* DATASET EXTRACT
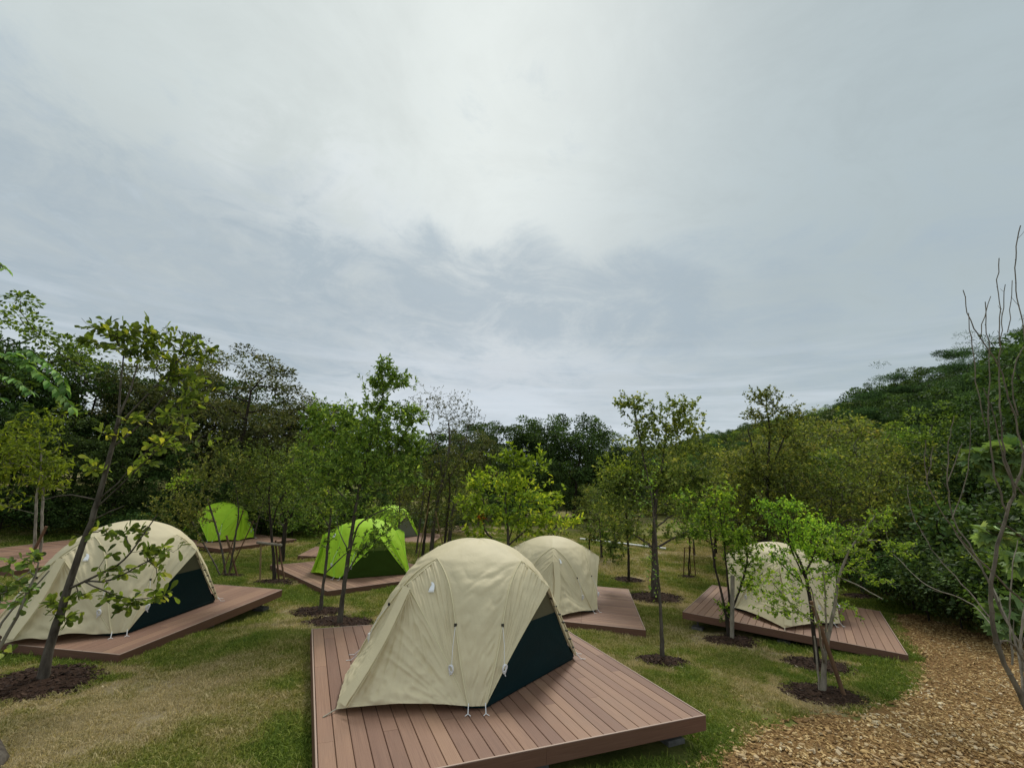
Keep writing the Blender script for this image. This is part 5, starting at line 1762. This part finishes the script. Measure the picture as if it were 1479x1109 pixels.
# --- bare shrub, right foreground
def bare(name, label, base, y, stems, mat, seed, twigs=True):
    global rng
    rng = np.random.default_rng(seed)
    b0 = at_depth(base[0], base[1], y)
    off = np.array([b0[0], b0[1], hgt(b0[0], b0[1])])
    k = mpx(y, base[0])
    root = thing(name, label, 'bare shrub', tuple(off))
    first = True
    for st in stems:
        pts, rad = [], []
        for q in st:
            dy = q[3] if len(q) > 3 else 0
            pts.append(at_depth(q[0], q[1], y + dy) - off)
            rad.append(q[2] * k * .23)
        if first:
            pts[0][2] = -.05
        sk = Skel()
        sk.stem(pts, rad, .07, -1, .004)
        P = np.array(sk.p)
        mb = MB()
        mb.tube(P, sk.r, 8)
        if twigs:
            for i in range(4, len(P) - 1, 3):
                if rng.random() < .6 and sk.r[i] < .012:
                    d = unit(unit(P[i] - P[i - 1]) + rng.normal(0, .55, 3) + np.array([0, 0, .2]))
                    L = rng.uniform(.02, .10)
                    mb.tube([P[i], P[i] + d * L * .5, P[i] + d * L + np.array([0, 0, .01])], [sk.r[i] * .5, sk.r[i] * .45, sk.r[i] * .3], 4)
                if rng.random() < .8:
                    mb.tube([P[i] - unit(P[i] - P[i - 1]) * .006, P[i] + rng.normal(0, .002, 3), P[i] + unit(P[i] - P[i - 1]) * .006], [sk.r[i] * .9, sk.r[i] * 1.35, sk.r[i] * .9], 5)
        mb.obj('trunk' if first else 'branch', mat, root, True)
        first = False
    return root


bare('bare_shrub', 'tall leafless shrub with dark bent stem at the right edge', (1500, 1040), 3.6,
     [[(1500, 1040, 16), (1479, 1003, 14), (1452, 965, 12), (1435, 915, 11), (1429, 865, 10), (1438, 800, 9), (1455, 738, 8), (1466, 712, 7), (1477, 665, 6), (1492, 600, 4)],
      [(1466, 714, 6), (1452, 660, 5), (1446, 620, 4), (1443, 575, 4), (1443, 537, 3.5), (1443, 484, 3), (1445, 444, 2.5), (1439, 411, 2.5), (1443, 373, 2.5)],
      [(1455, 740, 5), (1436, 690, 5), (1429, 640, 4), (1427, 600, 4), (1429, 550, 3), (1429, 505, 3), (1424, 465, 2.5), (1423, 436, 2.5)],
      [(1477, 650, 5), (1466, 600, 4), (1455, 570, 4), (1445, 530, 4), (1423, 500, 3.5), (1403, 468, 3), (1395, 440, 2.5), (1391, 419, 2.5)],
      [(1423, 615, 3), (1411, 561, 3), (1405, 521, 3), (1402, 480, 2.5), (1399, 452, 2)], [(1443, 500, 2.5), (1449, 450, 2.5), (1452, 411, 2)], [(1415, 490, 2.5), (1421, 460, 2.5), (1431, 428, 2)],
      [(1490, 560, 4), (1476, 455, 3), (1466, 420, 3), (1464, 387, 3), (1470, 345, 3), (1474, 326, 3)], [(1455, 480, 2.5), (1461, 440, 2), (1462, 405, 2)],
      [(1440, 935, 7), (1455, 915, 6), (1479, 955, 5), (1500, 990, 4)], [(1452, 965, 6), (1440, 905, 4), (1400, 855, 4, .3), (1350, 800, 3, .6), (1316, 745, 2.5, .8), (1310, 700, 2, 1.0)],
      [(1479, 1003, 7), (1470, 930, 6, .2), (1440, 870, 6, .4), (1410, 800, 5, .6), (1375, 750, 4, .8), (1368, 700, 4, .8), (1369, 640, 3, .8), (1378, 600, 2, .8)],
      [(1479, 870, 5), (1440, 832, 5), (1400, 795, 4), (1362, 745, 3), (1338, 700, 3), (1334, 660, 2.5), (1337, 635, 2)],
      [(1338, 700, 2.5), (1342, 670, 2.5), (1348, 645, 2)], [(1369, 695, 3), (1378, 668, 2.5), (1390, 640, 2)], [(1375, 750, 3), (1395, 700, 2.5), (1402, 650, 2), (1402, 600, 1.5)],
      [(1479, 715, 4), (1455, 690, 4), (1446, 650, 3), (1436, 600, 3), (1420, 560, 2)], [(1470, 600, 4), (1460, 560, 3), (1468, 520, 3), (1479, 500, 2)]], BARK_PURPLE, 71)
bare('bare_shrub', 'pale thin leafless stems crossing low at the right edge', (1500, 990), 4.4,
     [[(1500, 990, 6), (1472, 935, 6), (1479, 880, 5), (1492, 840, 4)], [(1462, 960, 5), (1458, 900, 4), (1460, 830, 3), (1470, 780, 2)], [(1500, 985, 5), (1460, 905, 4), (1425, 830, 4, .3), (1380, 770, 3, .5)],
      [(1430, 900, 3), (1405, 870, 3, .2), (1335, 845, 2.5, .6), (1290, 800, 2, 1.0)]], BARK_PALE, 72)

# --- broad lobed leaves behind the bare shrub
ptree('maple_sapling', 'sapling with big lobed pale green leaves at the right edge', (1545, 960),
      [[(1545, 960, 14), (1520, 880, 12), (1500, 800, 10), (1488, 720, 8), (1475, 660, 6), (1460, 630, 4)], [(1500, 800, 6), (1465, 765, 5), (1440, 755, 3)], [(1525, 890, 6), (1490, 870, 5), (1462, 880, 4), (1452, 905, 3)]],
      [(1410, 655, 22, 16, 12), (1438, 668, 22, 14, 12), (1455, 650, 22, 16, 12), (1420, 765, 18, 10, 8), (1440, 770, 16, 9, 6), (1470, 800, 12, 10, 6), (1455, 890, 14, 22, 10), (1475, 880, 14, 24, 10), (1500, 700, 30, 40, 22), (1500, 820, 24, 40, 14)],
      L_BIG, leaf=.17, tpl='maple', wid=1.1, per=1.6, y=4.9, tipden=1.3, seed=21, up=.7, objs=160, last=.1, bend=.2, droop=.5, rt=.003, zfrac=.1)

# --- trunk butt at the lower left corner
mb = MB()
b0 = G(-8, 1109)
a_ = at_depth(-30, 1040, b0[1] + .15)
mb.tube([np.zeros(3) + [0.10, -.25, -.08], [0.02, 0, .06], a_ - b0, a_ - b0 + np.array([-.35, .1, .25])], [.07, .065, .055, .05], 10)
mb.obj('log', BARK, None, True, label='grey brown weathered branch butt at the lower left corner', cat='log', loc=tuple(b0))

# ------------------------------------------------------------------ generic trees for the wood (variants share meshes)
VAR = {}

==

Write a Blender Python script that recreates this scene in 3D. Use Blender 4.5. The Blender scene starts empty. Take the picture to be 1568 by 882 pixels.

==

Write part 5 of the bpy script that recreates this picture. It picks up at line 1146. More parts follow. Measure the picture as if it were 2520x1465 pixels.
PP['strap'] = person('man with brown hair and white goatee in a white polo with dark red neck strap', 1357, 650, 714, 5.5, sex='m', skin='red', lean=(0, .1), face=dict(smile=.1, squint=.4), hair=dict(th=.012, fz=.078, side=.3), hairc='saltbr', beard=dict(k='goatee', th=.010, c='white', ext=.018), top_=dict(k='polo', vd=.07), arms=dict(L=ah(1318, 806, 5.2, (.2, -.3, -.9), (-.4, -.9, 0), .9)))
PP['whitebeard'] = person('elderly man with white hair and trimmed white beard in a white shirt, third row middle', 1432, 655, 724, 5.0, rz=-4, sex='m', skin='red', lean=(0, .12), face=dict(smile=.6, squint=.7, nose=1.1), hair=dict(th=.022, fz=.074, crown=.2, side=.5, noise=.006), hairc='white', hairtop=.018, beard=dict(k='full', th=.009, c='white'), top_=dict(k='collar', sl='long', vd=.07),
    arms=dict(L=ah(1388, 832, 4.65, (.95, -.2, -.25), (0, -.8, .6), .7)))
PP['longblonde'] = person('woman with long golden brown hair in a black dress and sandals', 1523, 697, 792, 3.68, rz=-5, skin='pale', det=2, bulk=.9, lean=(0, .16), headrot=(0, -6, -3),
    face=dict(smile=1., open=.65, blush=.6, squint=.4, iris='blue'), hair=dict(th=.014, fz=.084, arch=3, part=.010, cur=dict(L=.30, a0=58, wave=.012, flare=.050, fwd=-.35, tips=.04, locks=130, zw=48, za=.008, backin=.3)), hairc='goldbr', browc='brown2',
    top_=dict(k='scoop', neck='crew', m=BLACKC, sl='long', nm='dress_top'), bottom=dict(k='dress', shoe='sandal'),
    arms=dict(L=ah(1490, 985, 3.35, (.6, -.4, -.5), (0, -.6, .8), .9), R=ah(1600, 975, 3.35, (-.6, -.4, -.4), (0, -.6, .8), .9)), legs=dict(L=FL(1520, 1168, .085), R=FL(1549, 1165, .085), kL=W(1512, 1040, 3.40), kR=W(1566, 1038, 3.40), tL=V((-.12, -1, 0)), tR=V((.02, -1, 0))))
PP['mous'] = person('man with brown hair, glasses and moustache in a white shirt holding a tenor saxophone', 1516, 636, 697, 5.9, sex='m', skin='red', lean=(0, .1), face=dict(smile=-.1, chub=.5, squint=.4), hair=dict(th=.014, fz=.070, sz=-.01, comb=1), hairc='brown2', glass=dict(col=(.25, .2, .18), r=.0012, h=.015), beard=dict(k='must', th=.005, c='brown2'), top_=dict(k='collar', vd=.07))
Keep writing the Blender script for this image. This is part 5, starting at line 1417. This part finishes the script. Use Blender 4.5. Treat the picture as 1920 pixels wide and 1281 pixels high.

* OBJECTIVE
Answer with a single number: the count of lines holding the word "recreates".

* WRITTEN ANSWER
2